Material provided:
________________________

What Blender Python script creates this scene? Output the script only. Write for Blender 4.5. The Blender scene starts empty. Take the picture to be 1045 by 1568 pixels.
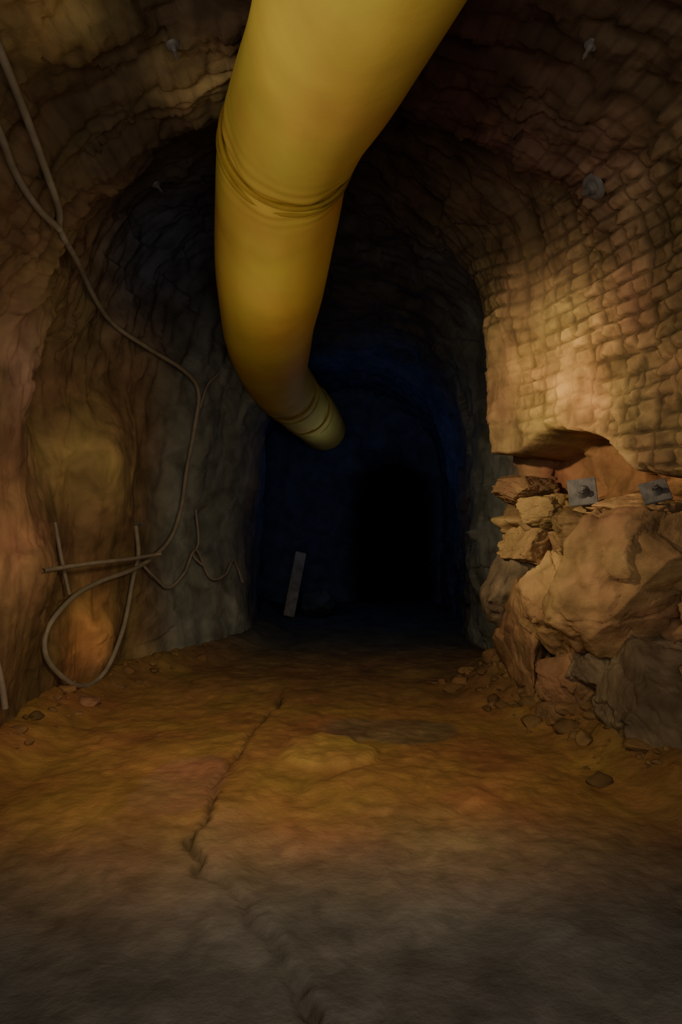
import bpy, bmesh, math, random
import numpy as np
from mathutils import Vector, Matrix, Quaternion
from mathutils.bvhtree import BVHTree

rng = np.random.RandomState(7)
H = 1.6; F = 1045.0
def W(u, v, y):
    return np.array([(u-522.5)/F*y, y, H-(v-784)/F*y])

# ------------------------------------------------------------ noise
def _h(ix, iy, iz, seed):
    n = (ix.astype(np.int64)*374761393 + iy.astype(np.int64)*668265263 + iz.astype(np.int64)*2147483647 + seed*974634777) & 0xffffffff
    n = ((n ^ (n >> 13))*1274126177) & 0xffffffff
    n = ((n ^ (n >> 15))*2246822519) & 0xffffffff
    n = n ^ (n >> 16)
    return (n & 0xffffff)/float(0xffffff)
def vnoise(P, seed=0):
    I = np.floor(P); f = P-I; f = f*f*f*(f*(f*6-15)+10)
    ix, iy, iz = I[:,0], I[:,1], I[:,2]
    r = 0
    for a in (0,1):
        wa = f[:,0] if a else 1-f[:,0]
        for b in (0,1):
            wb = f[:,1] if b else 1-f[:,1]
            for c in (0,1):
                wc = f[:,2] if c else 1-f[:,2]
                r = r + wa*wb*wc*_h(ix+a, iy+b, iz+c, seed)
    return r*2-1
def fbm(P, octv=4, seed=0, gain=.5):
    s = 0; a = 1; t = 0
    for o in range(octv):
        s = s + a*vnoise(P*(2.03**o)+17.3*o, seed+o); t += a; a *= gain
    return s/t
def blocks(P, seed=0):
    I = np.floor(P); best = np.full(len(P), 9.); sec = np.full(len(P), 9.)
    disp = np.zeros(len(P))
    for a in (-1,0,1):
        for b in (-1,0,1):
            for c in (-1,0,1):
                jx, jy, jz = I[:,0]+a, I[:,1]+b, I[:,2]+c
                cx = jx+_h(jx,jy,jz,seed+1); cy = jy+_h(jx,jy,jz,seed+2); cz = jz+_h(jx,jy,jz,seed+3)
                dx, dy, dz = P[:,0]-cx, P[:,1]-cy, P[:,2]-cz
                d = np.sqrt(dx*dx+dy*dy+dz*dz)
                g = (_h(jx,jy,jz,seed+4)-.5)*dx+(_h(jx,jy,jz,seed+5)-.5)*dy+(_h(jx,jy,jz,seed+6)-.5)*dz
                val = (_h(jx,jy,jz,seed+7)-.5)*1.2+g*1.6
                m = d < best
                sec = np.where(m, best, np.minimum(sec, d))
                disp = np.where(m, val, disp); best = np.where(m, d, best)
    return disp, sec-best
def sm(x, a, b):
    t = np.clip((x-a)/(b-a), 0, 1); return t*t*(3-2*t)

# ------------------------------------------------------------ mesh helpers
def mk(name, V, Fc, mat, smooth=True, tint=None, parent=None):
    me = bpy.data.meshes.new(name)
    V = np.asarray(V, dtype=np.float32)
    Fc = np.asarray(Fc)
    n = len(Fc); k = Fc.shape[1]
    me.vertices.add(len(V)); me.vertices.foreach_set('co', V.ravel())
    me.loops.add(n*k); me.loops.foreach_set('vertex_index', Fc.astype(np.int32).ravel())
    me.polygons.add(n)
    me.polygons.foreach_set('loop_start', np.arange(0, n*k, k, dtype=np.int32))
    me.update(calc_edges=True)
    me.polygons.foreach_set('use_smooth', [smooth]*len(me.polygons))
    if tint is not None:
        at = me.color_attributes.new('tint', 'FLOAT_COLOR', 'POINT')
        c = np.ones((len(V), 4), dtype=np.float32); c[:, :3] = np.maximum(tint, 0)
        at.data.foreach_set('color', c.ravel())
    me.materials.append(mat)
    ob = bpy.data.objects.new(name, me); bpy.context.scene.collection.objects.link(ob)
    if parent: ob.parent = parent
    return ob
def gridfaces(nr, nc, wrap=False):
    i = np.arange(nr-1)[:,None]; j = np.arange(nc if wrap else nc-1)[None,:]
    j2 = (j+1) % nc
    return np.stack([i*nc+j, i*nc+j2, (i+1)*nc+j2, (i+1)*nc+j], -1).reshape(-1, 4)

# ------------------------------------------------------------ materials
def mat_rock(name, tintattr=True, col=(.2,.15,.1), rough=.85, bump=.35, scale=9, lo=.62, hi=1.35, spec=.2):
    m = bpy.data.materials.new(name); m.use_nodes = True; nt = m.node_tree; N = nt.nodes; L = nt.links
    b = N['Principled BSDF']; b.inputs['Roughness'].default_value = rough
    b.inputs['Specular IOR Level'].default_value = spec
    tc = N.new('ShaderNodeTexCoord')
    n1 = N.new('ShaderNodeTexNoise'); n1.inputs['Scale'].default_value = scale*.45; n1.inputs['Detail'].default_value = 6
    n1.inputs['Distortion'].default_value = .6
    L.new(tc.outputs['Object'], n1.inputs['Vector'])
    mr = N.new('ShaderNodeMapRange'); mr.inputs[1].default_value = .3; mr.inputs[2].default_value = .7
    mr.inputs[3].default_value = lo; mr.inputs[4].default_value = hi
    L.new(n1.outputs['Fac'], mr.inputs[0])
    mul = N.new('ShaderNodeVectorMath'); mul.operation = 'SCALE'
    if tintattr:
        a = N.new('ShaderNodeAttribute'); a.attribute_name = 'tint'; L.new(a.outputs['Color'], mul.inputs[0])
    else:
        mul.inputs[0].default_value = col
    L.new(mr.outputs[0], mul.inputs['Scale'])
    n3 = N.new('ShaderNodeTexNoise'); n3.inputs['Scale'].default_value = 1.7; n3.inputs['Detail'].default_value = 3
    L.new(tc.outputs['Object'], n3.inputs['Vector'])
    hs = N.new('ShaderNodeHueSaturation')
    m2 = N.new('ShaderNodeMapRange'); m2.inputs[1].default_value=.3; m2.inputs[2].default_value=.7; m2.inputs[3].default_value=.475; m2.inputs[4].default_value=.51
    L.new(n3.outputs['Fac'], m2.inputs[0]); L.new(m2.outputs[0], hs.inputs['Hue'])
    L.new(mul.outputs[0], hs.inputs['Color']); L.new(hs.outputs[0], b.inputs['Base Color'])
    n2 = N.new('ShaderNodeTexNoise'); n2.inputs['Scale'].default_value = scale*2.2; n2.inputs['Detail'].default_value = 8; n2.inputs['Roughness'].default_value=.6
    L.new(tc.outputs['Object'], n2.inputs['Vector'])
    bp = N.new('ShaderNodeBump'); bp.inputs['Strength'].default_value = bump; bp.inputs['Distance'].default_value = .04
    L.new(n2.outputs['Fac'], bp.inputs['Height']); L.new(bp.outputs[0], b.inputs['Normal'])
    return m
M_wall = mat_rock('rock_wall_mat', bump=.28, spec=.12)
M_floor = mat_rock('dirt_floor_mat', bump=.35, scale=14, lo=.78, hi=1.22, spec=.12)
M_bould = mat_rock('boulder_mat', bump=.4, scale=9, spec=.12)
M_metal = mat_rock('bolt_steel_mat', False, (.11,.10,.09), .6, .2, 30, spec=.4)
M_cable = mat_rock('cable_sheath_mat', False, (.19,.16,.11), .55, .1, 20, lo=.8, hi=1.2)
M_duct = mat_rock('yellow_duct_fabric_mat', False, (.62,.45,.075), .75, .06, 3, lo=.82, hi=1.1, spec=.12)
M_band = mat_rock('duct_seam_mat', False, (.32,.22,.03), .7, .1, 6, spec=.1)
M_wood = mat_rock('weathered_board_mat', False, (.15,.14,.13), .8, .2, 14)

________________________

What needs to be done: Reproduce all of the material above word for word. Omit the pictures.

Solution to this task:
What Blender Python script creates this scene? Output the script only. Write for Blender 4.5. The Blender scene starts empty. Take the picture to be 1045 by 1568 pixels.
import bpy, bmesh, math, random
import numpy as np
from mathutils import Vector, Matrix, Quaternion
from mathutils.bvhtree import BVHTree

rng = np.random.RandomState(7)
H = 1.6; F = 1045.0
def W(u, v, y):
    return np.array([(u-522.5)/F*y, y, H-(v-784)/F*y])

# ------------------------------------------------------------ noise
def _h(ix, iy, iz, seed):
    n = (ix.astype(np.int64)*374761393 + iy.astype(np.int64)*668265263 + iz.astype(np.int64)*2147483647 + seed*974634777) & 0xffffffff
    n = ((n ^ (n >> 13))*1274126177) & 0xffffffff
    n = ((n ^ (n >> 15))*2246822519) & 0xffffffff
    n = n ^ (n >> 16)
    return (n & 0xffffff)/float(0xffffff)
def vnoise(P, seed=0):
    I = np.floor(P); f = P-I; f = f*f*f*(f*(f*6-15)+10)
    ix, iy, iz = I[:,0], I[:,1], I[:,2]
    r = 0
    for a in (0,1):
        wa = f[:,0] if a else 1-f[:,0]
        for b in (0,1):
            wb = f[:,1] if b else 1-f[:,1]
            for c in (0,1):
                wc = f[:,2] if c else 1-f[:,2]
                r = r + wa*wb*wc*_h(ix+a, iy+b, iz+c, seed)
    return r*2-1
def fbm(P, octv=4, seed=0, gain=.5):
    s = 0; a = 1; t = 0
    for o in range(octv):
        s = s + a*vnoise(P*(2.03**o)+17.3*o, seed+o); t += a; a *= gain
    return s/t
def blocks(P, seed=0):
    I = np.floor(P); best = np.full(len(P), 9.); sec = np.full(len(P), 9.)
    disp = np.zeros(len(P))
    for a in (-1,0,1):
        for b in (-1,0,1):
            for c in (-1,0,1):
                jx, jy, jz = I[:,0]+a, I[:,1]+b, I[:,2]+c
                cx = jx+_h(jx,jy,jz,seed+1); cy = jy+_h(jx,jy,jz,seed+2); cz = jz+_h(jx,jy,jz,seed+3)
                dx, dy, dz = P[:,0]-cx, P[:,1]-cy, P[:,2]-cz
                d = np.sqrt(dx*dx+dy*dy+dz*dz)
                g = (_h(jx,jy,jz,seed+4)-.5)*dx+(_h(jx,jy,jz,seed+5)-.5)*dy+(_h(jx,jy,jz,seed+6)-.5)*dz
                val = (_h(jx,jy,jz,seed+7)-.5)*1.2+g*1.6
                m = d < best
                sec = np.where(m, best, np.minimum(sec, d))
                disp = np.where(m, val, disp); best = np.where(m, d, best)
    return disp, sec-best
def sm(x, a, b):
    t = np.clip((x-a)/(b-a), 0, 1); return t*t*(3-2*t)

# ------------------------------------------------------------ mesh helpers
def mk(name, V, Fc, mat, smooth=True, tint=None, parent=None):
    me = bpy.data.meshes.new(name)
    V = np.asarray(V, dtype=np.float32)
    Fc = np.asarray(Fc)
    n = len(Fc); k = Fc.shape[1]
    me.vertices.add(len(V)); me.vertices.foreach_set('co', V.ravel())
    me.loops.add(n*k); me.loops.foreach_set('vertex_index', Fc.astype(np.int32).ravel())
    me.polygons.add(n)
    me.polygons.foreach_set('loop_start', np.arange(0, n*k, k, dtype=np.int32))
    me.update(calc_edges=True)
    me.polygons.foreach_set('use_smooth', [smooth]*len(me.polygons))
    if tint is not None:
        at = me.color_attributes.new('tint', 'FLOAT_COLOR', 'POINT')
        c = np.ones((len(V), 4), dtype=np.float32); c[:, :3] = np.maximum(tint, 0)
        at.data.foreach_set('color', c.ravel())
    me.materials.append(mat)
    ob = bpy.data.objects.new(name, me); bpy.context.scene.collection.objects.link(ob)
    if parent: ob.parent = parent
    return ob
def gridfaces(nr, nc, wrap=False):
    i = np.arange(nr-1)[:,None]; j = np.arange(nc if wrap else nc-1)[None,:]
    j2 = (j+1) % nc
    return np.stack([i*nc+j, i*nc+j2, (i+1)*nc+j2, (i+1)*nc+j], -1).reshape(-1, 4)

# ------------------------------------------------------------ materials
def mat_rock(name, tintattr=True, col=(.2,.15,.1), rough=.85, bump=.35, scale=9, lo=.62, hi=1.35, spec=.2):
    m = bpy.data.materials.new(name); m.use_nodes = True; nt = m.node_tree; N = nt.nodes; L = nt.links
    b = N['Principled BSDF']; b.inputs['Roughness'].default_value = rough
    b.inputs['Specular IOR Level'].default_value = spec
    tc = N.new('ShaderNodeTexCoord')
    n1 = N.new('ShaderNodeTexNoise'); n1.inputs['Scale'].default_value = scale*.45; n1.inputs['Detail'].default_value = 6
    n1.inputs['Distortion'].default_value = .6
    L.new(tc.outputs['Object'], n1.inputs['Vector'])
    mr = N.new('ShaderNodeMapRange'); mr.inputs[1].default_value = .3; mr.inputs[2].default_value = .7
    mr.inputs[3].default_value = lo; mr.inputs[4].default_value = hi
    L.new(n1.outputs['Fac'], mr.inputs[0])
    mul = N.new('ShaderNodeVectorMath'); mul.operation = 'SCALE'
    if tintattr:
        a = N.new('ShaderNodeAttribute'); a.attribute_name = 'tint'; L.new(a.outputs['Color'], mul.inputs[0])
    else:
        mul.inputs[0].default_value = col
    L.new(mr.outputs[0], mul.inputs['Scale'])
    n3 = N.new('ShaderNodeTexNoise'); n3.inputs['Scale'].default_value = 1.7; n3.inputs['Detail'].default_value = 3
    L.new(tc.outputs['Object'], n3.inputs['Vector'])
    hs = N.new('ShaderNodeHueSaturation')
    m2 = N.new('ShaderNodeMapRange'); m2.inputs[1].default_value=.3; m2.inputs[2].default_value=.7; m2.inputs[3].default_value=.475; m2.inputs[4].default_value=.51
    L.new(n3.outputs['Fac'], m2.inputs[0]); L.new(m2.outputs[0], hs.inputs['Hue'])
    L.new(mul.outputs[0], hs.inputs['Color']); L.new(hs.outputs[0], b.inputs['Base Color'])
    n2 = N.new('ShaderNodeTexNoise'); n2.inputs['Scale'].default_value = scale*2.2; n2.inputs['Detail'].default_value = 8; n2.inputs['Roughness'].default_value=.6
    L.new(tc.outputs['Object'], n2.inputs['Vector'])
    bp = N.new('ShaderNodeBump'); bp.inputs['Strength'].default_value = bump; bp.inputs['Distance'].default_value = .04
    L.new(n2.outputs['Fac'], bp.inputs['Height']); L.new(bp.outputs[0], b.inputs['Normal'])
    return m
M_wall = mat_rock('rock_wall_mat', bump=.28, spec=.12)
M_floor = mat_rock('dirt_floor_mat', bump=.35, scale=14, lo=.78, hi=1.22, spec=.12)
M_bould = mat_rock('boulder_mat', bump=.4, scale=9, spec=.12)
M_metal = mat_rock('bolt_steel_mat', False, (.11,.10,.09), .6, .2, 30, spec=.4)
M_cable = mat_rock('cable_sheath_mat', False, (.19,.16,.11), .55, .1, 20, lo=.8, hi=1.2)
M_duct = mat_rock('yellow_duct_fabric_mat', False, (.62,.45,.075), .75, .06, 3, lo=.82, hi=1.1, spec=.12)
M_band = mat_rock('duct_seam_mat', False, (.32,.22,.03), .7, .1, 6, spec=.1)
M_wood = mat_rock('weathered_board_mat', False, (.15,.14,.13), .8, .2, 14)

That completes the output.